The Washington Post reports that Sen. Tom Cotton is privately raising questions about Neomi Rao, President Trump’s nominee to serve on the U.S. Court of Appeals for the District of Columbia. Says the Post, “though he hasn’t voiced them publicly, Cotton shares concerns outlined by Sen. Josh Hawley earlier this week about Rao’s judicial philosophy, which Hawley detailed in a letter to Rao earlier Tuesday.”

Sen. Cotton is a Harvard law grad. He clerked for a federal appeals court judge and then practiced law with a top law firm. He knows what he’s talking about.

Sen. Hawley probably appreciates Sen. Cotton’s backing. He has come under intense and unfair pressure to ignore his doubts about Rao and toe the party line.

The Wall Street Journal attacked him in a condescending editorial. The Judicial Crisis Network plans to pressure him through an ad buy in Missouri. Its chief counsel claims that Hawley “is already acting like Claire McCaskill when it comes to judges” — as if scrutinizing a nominee’s writings to see if she has liberal activist instincts is the same thing as opposing virtually every conservative nominee for not being a liberal activist.

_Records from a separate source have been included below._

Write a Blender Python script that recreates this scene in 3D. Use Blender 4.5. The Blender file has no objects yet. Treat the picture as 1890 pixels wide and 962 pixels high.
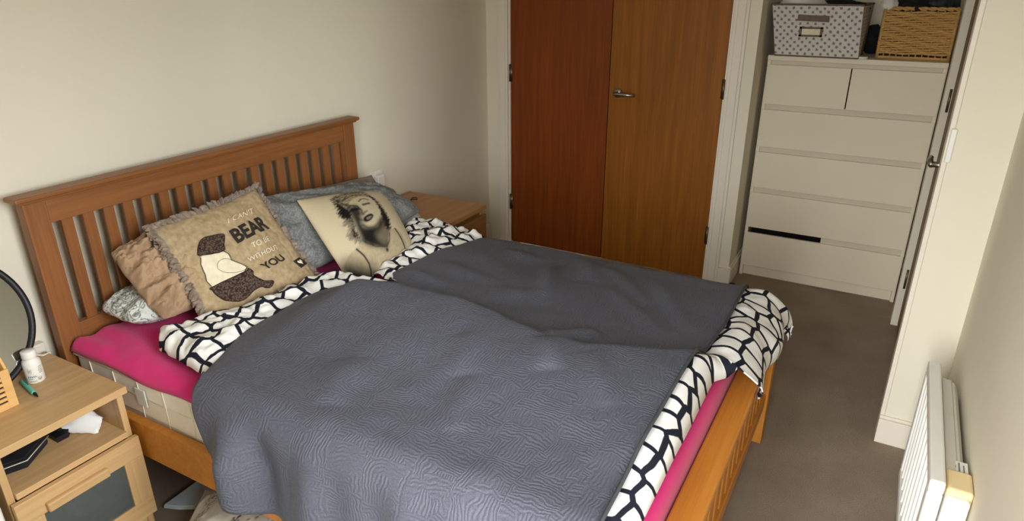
import bpy, bmesh, math, random
import numpy as np
from mathutils import Vector, noise
random.seed(7)
C = bpy.context.scene.collection

# ------------------------------------------------------------------ camera
cam_d = bpy.data.cameras.new('camera')
cam = bpy.data.objects.new('camera', cam_d)
C.objects.link(cam)
cam_d.sensor_fit = 'HORIZONTAL'
cam_d.sensor_width = 36.0
cam_d.lens = 1253.379 / 1890 * 36.0
cam_d.clip_start = 0.02
cam.location = (-0.80584, -2.20881, 1.59244)
cam.rotation_euler = (1.17866, 0.00302, -1.05969)
bpy.context.scene.camera = cam

# ------------------------------------------------------------------ light and exposure
sc = bpy.context.scene
sc.view_settings.view_transform = 'Standard'
sc.view_settings.look = 'None'
sc.view_settings.exposure = 0.0
sc.view_settings.gamma = 1.0
sc.view_settings.use_curve_mapping = False
sc.cycles.use_denoising = True
sc.cycles.max_bounces = 10
sc.cycles.diffuse_bounces = 6
sc.cycles.sample_clamp_indirect = 6.0
sc.cycles.caustics_reflective = False
sc.cycles.caustics_refractive = False
W = bpy.data.worlds.new('overcast sky')
sc.world = W
W.use_nodes = True
wn = W.node_tree.nodes
wn['Background'].inputs['Strength'].default_value = 35.0
wl_ = W.node_tree.links
w_tc = wn.new('ShaderNodeTexCoord')
w_sx = wn.new('ShaderNodeSeparateXYZ')
w_mr = wn.new('ShaderNodeMapRange')
w_mr.inputs['From Min'].default_value = -1; w_mr.inputs['From Max'].default_value = 1
w_rp = wn.new('ShaderNodeValToRGB')
e_ = w_rp.color_ramp.elements
e_[0].position = 0.48; e_[0].color = (0.16, 0.16, 0.15, 1)      # ground and houses below the horizon
e_[1].position = 1.0; e_[1].color = (0.95, 0.98, 1.0, 1)         # overcast zenith
e2_ = e_.new(0.53); e2_.color = (0.55, 0.57, 0.58, 1)            # overcast horizon
wl_.new(w_tc.outputs['Generated'], w_sx.inputs[0])
wl_.new(w_sx.outputs['Z'], w_mr.inputs['Value'])
wl_.new(w_mr.outputs[0], w_rp.inputs['Fac'])
wl_.new(w_rp.outputs['Color'], wn['Background'].inputs['Color'])
# two window openings behind the camera; portals guide the sky light through them
WIN = (-0.95, -2.42, -1.50, 0.12, 2.10)     # x of the end wall, then y0, y1, z0, z1
WIN2 = (-2.535, -0.80, 0.20, 0.85, 2.10)    # y of the right wall, then x0, x1, z0, z1
def portal(loc, rz, w, h):
    d = bpy.data.lights.new('window_portal', 'AREA')
    d.shape = 'RECTANGLE'
    d.size, d.size_y = w, h
    d.cycles.is_portal = True
    o = bpy.data.objects.new('window_portal', d)
    C.objects.link(o)
    o.location = loc
    o.rotation_euler = (math.pi / 2, 0, rz)
portal((WIN[0] - .12, (WIN[1] + WIN[2]) / 2, (WIN[3] + WIN[4]) / 2), -math.pi / 2, WIN[2] - WIN[1], WIN[4] - WIN[3])
portal(((WIN2[1] + WIN2[2]) / 2, WIN2[0] - .12, (WIN2[3] + WIN2[4]) / 2), 0, WIN2[2] - WIN2[1], WIN2[4] - WIN2[3])

# ------------------------------------------------------------------ helpers
def lin(c):
    return tuple((x / 255 / 12.92) if x / 255 <= 0.04045 else ((x / 255 + 0.055) / 1.055) ** 2.4 for x in c)

class NT:
    def __init__(self, name, rough=0.6, spec=0.3):
        self.m = bpy.data.materials.new(name)
        self.m.use_nodes = True
        self.t = self.m.node_tree
        self.b = self.t.nodes['Principled BSDF']
        self.b.inputs['Roughness'].default_value = rough
        self.b.inputs['Specular IOR Level'].default_value = spec
    def n(self, typ, **kw):
        x = self.t.nodes.new(typ)
        for k, v in kw.items():
            if k in x.inputs.keys():
                x.inputs[k].default_value = v
            else:
                setattr(x, k, v)
        return x
    def l(self, a, b):
        self.t.links.new(a, b)
    def ramp(self, fac, stops, interp='LINEAR'):
        r = self.n('ShaderNodeValToRGB')
        r.color_ramp.interpolation = interp
        e = r.color_ramp.elements
        while len(e) < len(stops):
            e.new(0.5)
        for el, (p, c) in zip(e, stops):
            el.position = p
            el.color = (*lin(c), 1)
        self.l(fac, r.inputs['Fac'])
        return r.outputs['Color']
    def coord(self, kind='Object', scale=(1, 1, 1), rot=(0, 0, 0)):
        tc = self.n('ShaderNodeTexCoord')
        mp = self.n('ShaderNodeMapping')
        mp.inputs['Scale'].default_value = scale
        mp.inputs['Rotation'].default_value = rot
        self.l(tc.outputs[kind], mp.inputs['Vector'])
        return mp.outputs['Vector']
    def noise(self, vec, scale, detail=3, rough=0.5, dist=0.0):
        x = self.n('ShaderNodeTexNoise')
        x.inputs['Scale'].default_value = scale
        x.inputs['Detail'].default_value = detail
        x.inputs['Roughness'].default_value = rough
        x.inputs['Distortion'].default_value = dist
        if vec is not None:
            self.l(vec, x.inputs['Vector'])
        return x.outputs['Fac']
    def bump(self, h, strength=0.3, dist=0.002):
        b = self.n('ShaderNodeBump')
        b.inputs['Strength'].default_value = strength
        b.inputs['Distance'].default_value = dist
        self.l(h, b.inputs['Height'])
        self.l(b.outputs['Normal'], self.b.inputs['Normal'])
        return b
    def col(self, out):
        self.l(out, self.b.inputs['Base Color'])

def plain(name, c, rough=0.6, var=6, scale=8, bs=60, bstr=0.15, bd=0.001, metal=0.0, spec=0.3, sheen=0.0):
    k = NT(name, rough, spec)
    v = k.coord()
    f = k.noise(v, scale, 3)
    lo = tuple(max(0, x - var) for x in c)
    hi = tuple(min(255, x + var) for x in c)
    k.col(k.ramp(f, [(0.3, lo), (0.7, hi)]))
    if bstr:
        k.bump(k.noise(v, bs, 3), bstr, bd)
    k.b.inputs['Metallic'].default_value = metal
    if sheen:
        k.b.inputs['Sheen Weight'].default_value = sheen
    return k.m

def wood(name, c1, c2, axis=0, s=1.0, rough=0.42, spec=0.35, fine=0.5):
    k = NT(name, rough, spec)
    sv = [38 * s, 38 * s, 38 * s]
    sv[axis] = 1.6 * s
    v = k.coord('Object', tuple(sv))
    f = k.noise(v, 1.0, 5, 0.62, 0.6)
    g = k.noise(k.coord('Object', tuple(x * 4 for x in sv)), 1.0, 3, 0.6)
    mx = k.n('ShaderNodeMix', data_type='FLOAT')
    mx.inputs[0].default_value = fine * 0.6
    k.l(f, mx.inputs[2]); k.l(g, mx.inputs[3])
    k.col(k.ramp(mx.outputs[0], [(0.28, c2), (0.5, tuple((a + b) / 2 for a, b in zip(c1, c2))), (0.72, c1)]))
    k.bump(mx.outputs[0], 0.08, 0.001)
    return k.m

WL = {}
def tags(o, label=None, cat=None, group=None, kind=None):
    if label: o['label'] = label
    if cat: o['category'] = cat
    if group: o['group'] = group
    if kind: o['kind'] = kind
    return o

def thing(name, label, cat, loc, group=None):
    o = bpy.data.objects.new(name, None)
    o.empty_display_size = 0.05
    C.objects.link(o)
    o.location = loc
    WL[o.name] = Vector(loc)
    return tags(o, label, cat, group)

def put(name, bm, mat, parent=None, loc=(0, 0, 0), smooth=False, label=None, cat=None, group=None, kind=None):
    """bm holds world coordinates; the object gets its own origin."""
    base = WL[parent.name] if parent is not None else Vector(loc)
    me = bpy.data.meshes.new(name)
    if isinstance(bm, bmesh.types.BMesh):
        bmesh.ops.translate(bm, verts=bm.verts, vec=-base)
        bmesh.ops.recalc_face_normals(bm, faces=bm.faces)
        bm.to_mesh(me)
        bm.free()
    else:
        me = bm
        me.name = name
        me.transform(__import__('mathutils').Matrix.Translation(-base))
    if smooth:
        for p in me.polygons:
            p.use_smooth = True
    if mat is not None:
        me.materials.append(mat)
    o = bpy.data.objects.new(name, me)
    C.objects.link(o)
    if parent is not None:
        o.parent = parent
    else:
        o.location = base
    WL[o.name] = base
    return tags(o, label, cat, group, kind)

def dup(o, shift, parent=None):
    c = o.copy()
    C.objects.link(c)
    c.parent = parent if parent is not None else o.parent
    c.location = o.location + Vector(shift)
    WL[c.name] = WL[o.name] + Vector(shift)
    return c

def add_box(bm, lo, hi, bev=0.0, seg=2):
    lo = [min(a, b) for a, b in zip(lo, hi)], [max(a, b) for a, b in zip(lo, hi)]
    lo, hi = lo
    vs = [bm.verts.new((hi[0] if i & 1 else lo[0], hi[1] if i & 2 else lo[1], hi[2] if i & 4 else lo[2])) for i in range(8)]
    fs = [bm.faces.new([vs[i] for i in f]) for f in ((0, 2, 3, 1), (4, 5, 7, 6), (0, 1, 5, 4), (2, 6, 7, 3), (0, 4, 6, 2), (1, 3, 7, 5))]
    if bev > 0:
        es = list({e for f in fs for e in f.edges})
        bmesh.ops.bevel(bm, geom=es, offset=bev, segments=seg, profile=0.5, affect='EDGES')
    return bm

def box(lo, hi, bev=0.003, seg=2):
    return add_box(bmesh.new(), lo, hi, bev, seg)

def boxes(lst, bev=0.003):
    bm = bmesh.new()
    for lo, hi in lst:
        add_box(bm, lo, hi, bev)
    return bm

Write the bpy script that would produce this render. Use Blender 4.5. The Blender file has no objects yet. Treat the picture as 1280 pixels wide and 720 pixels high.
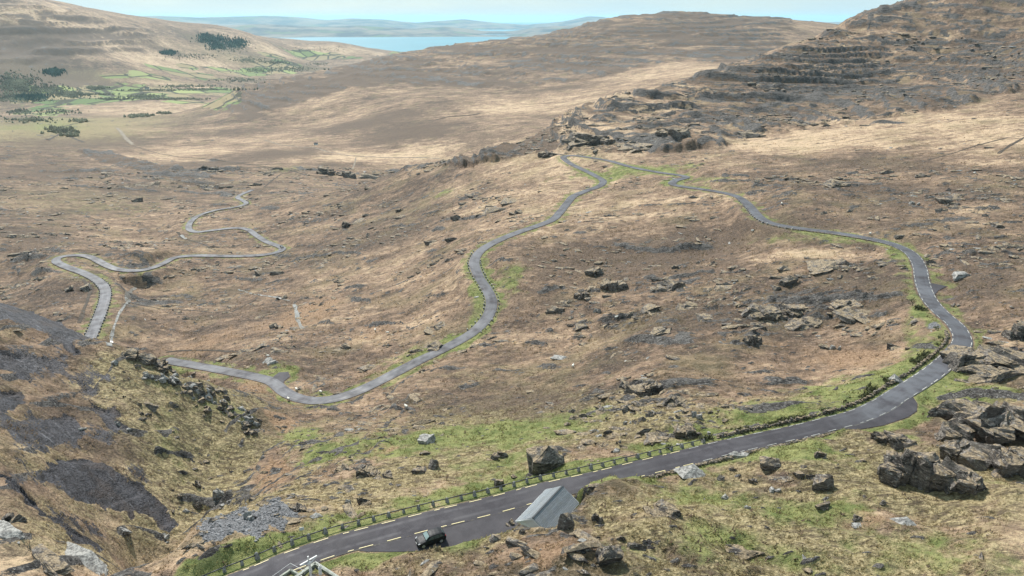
import bpy, bmesh, math, random
import numpy as np
from mathutils import Vector, Matrix

scene = bpy.context.scene
COL = scene.collection
random.seed(7)

# ------------------------------------------------------------------ camera
PITCH = math.radians(21.6)
FOC = 853.33                      # focal length in pixels of a 1280 wide frame
SEA = 350.0                       # drone height above sea level (sea is z = 0)
SP, CP = math.sin(PITCH), math.cos(PITCH)
cam_d = bpy.data.cameras.new('camera')
cam_d.sensor_width = 36.0
cam_d.lens = 36.0 * FOC / 1280.0
cam_d.clip_start = 0.5
cam_d.clip_end = 120000.0
cam = bpy.data.objects.new('camera', cam_d)
COL.objects.link(cam)
cam.location = (0, 0, SEA)
cam.rotation_euler = (math.pi / 2 - PITCH, 0, 0)
scene.camera = cam

# ------------------------------------------------------------------ light
SUN_EL, SUN_AZ = math.radians(46), math.radians(-28)     # azimuth from +Y (the view) towards +X
w = bpy.data.worlds.new('World'); scene.world = w; w.use_nodes = True
nt = w.node_tree; nt.nodes.clear()
def N(nt, t, **k):
    n = nt.nodes.new(t)
    for a, b in k.items(): setattr(n, a, b)
    return n
sky = N(nt, 'ShaderNodeTexSky', sky_type='NISHITA', sun_disc=False)
sky.sun_elevation = SUN_EL
sky.sun_rotation = SUN_AZ
sky.air_density = 1.0; sky.dust_density = 0.3; sky.ozone_density = 1.0; sky.altitude = 350
bg = N(nt, 'ShaderNodeBackground'); bg.inputs['Strength'].default_value = 0.075
# thin broken cloud spread over the whole sky
tc = N(nt, 'ShaderNodeTexCoord'); mp = N(nt, 'ShaderNodeMapping'); mp.inputs['Scale'].default_value = (2.2, 2.2, 15)
nz = N(nt, 'ShaderNodeTexNoise'); nz.inputs['Scale'].default_value = 2.4; nz.inputs['Detail'].default_value = 7
cr = N(nt, 'ShaderNodeValToRGB'); cr.color_ramp.elements[0].position = 0.30; cr.color_ramp.elements[0].color = (.75, .75, .75, 1); cr.color_ramp.elements[1].position = 0.66
mx = N(nt, 'ShaderNodeMix', data_type='RGBA')
mx.inputs[7].default_value = (5.2, 6.9, 7.6, 1)
mm = N(nt, 'ShaderNodeMath', operation='MULTIPLY'); mm.inputs[1].default_value = 0.88
nt.links.new(tc.outputs['Generated'], mp.inputs[0]); nt.links.new(mp.outputs[0], nz.inputs[0])
nt.links.new(nz.outputs[0], cr.inputs[0]); nt.links.new(cr.outputs[0], mm.inputs[0]); nt.links.new(mm.outputs[0], mx.inputs[0])
nt.links.new(sky.outputs[0], mx.inputs[6]); nt.links.new(mx.outputs[2], bg.inputs[0])
out = N(nt, 'ShaderNodeOutputWorld'); nt.links.new(bg.outputs[0], out.inputs[0])

sl = bpy.data.lights.new('sun', 'SUN'); sl.energy = 4.5; sl.angle = math.radians(4); sl.color = (1.0, 0.955, 0.89)
so = bpy.data.objects.new('sun', sl); COL.objects.link(so)
sd = Vector((math.sin(SUN_AZ) * math.cos(SUN_EL), math.cos(SUN_AZ) * math.cos(SUN_EL), math.sin(SUN_EL)))
so.rotation_euler = sd.to_track_quat('Z', 'Y').to_euler(); so.location = (0, 0, 800)

vs = scene.view_settings
scene.display_settings.display_device = 'sRGB'
vs.view_transform = 'Standard'; vs.look = 'None'; vs.gamma = 1; vs.exposure = 0.64
vs.use_curve_mapping = False
scene.cycles.volume_bounces = 1
scene.cycles.max_bounces = 5
scene.cycles.diffuse_bounces = 2

# ------------------------------------------------------------------ noise
rng = np.random.RandomState(11)
PERM = rng.permutation(256).astype(np.int32); PERM = np.concatenate([PERM, PERM])
GA = rng.rand(256) * 2 * np.pi
GX, GY = np.cos(GA).astype(np.float32), np.sin(GA).astype(np.float32)
def perlin(x, y, seed=0):
    x = np.asarray(x, dtype=np.float64) + seed * 37.17; y = np.asarray(y, dtype=np.float64) + seed * 91.73
    xf = np.floor(x); yf = np.floor(y)
    fx = (x - xf).astype(np.float32); fy = (y - yf).astype(np.float32)
    xi = xf.astype(np.int64) & 255; yi = yf.astype(np.int64) & 255
    u = fx * fx * fx * (fx * (fx * 6 - 15) + 10); v = fy * fy * fy * (fy * (fy * 6 - 15) + 10)
    x1 = (xi + 1) & 255; y1 = (yi + 1) & 255
    a = PERM[xi]; b = PERM[x1]
    g00 = PERM[a + yi]; g01 = PERM[a + y1]; g10 = PERM[b + yi]; g11 = PERM[b + y1]
    n00 = GX[g00] * fx + GY[g00] * fy
    n10 = GX[g10] * (fx - 1) + GY[g10] * fy
    n01 = GX[g01] * fx + GY[g01] * (fy - 1)
    n11 = GX[g11] * (fx - 1) + GY[g11] * (fy - 1)
    nx0 = n00 + u * (n10 - n00); nx1 = n01 + u * (n11 - n01)
    return (nx0 + v * (nx1 - nx0)) * 1.5
def fbm(x, y, lam, octs=4, seed=0, gain=0.5):
    s = 0; a = 1; t = 0
    for i in range(octs):
        s = s + a * perlin(x / lam, y / lam, seed + i); t += a; a *= gain; lam *= 0.5
    return s / t
def sst(a, b, x):
    t = np.clip((x - a) / (b - a), 0, 1)
    return t * t * (3 - 2 * t)

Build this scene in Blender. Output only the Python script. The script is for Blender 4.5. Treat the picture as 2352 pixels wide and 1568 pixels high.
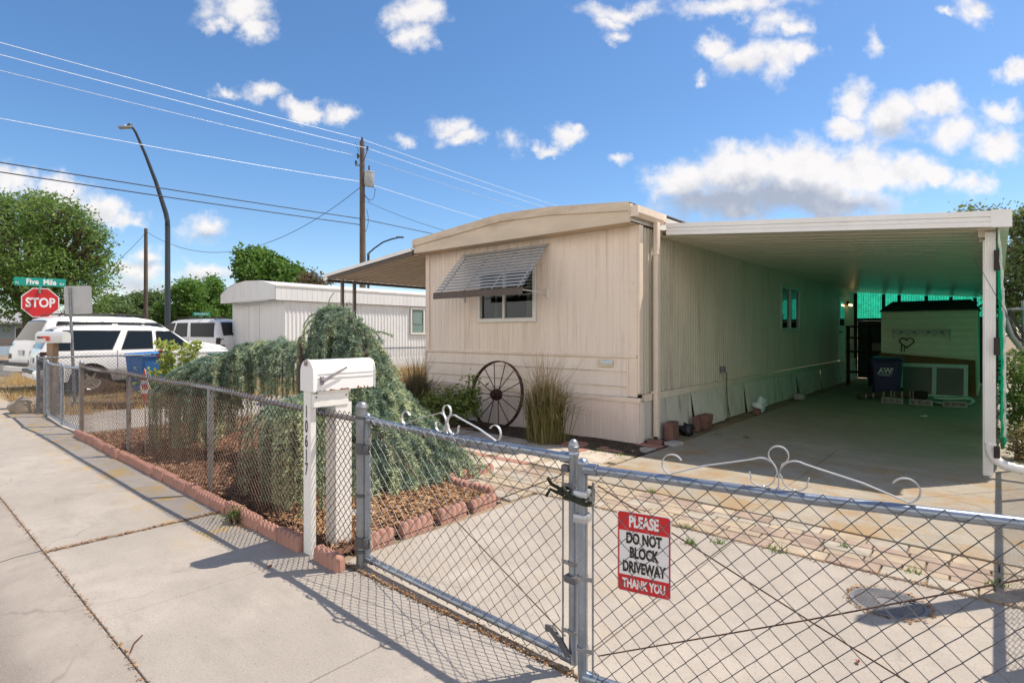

Finally, according to the Post:

Senate Majority Leader Mitch McConnell upbraided Hawley, a freshman senator, over the Rao nomination, according to two people familiar with it who spoke on the condition of anonymity to discuss a private matter. During the meeting, a displeased McConnell told the senator from Missouri that there were two sides in the Rao nomination battle — Republicans and allied groups, and Democrats. McConnell then pressed Hawley: Which side do you want to be on?

One of the people describing the meeting likened it to a “student being called to the principal’s office.”

The thing is, McConnell and Hawley have somewhat different interests. McConnell’s interest is simply to confirm every nominee Trump sends him. He’s basically a traffic cop, and bless him for being an effective one.

Hawley’s interest, and Cotton’s, is different. They want reliably conservative, non-activist judges. Thus, they want to be as confident as possible that nominees won’t at times indulge in liberal activism, for example, by inventing new constitutional rights in the name of “dignity” and “autonomy.”

Hawley says he has found indications in Rao’s academic writing that she might have such activist tendencies. He believes that at least one of her articles places too much weight on “dignity” and “autonomy.”

Hawley is doing the right thing by trying to satisfy himself that this isn’t a problem — or at least not a dealbreaker. Conservatives have been burned too many times by the nominees of Republican presidents not to do their due diligence every time.

The Post says that Hawley met with Rao today to discuss her writings. It was the second such meeting between the two. The first apparently could have gone better.

I hope Rao assuaged Hawley’s concerns. There’s much to like about this nominee. Either way, however, Hawley should vote his conscience.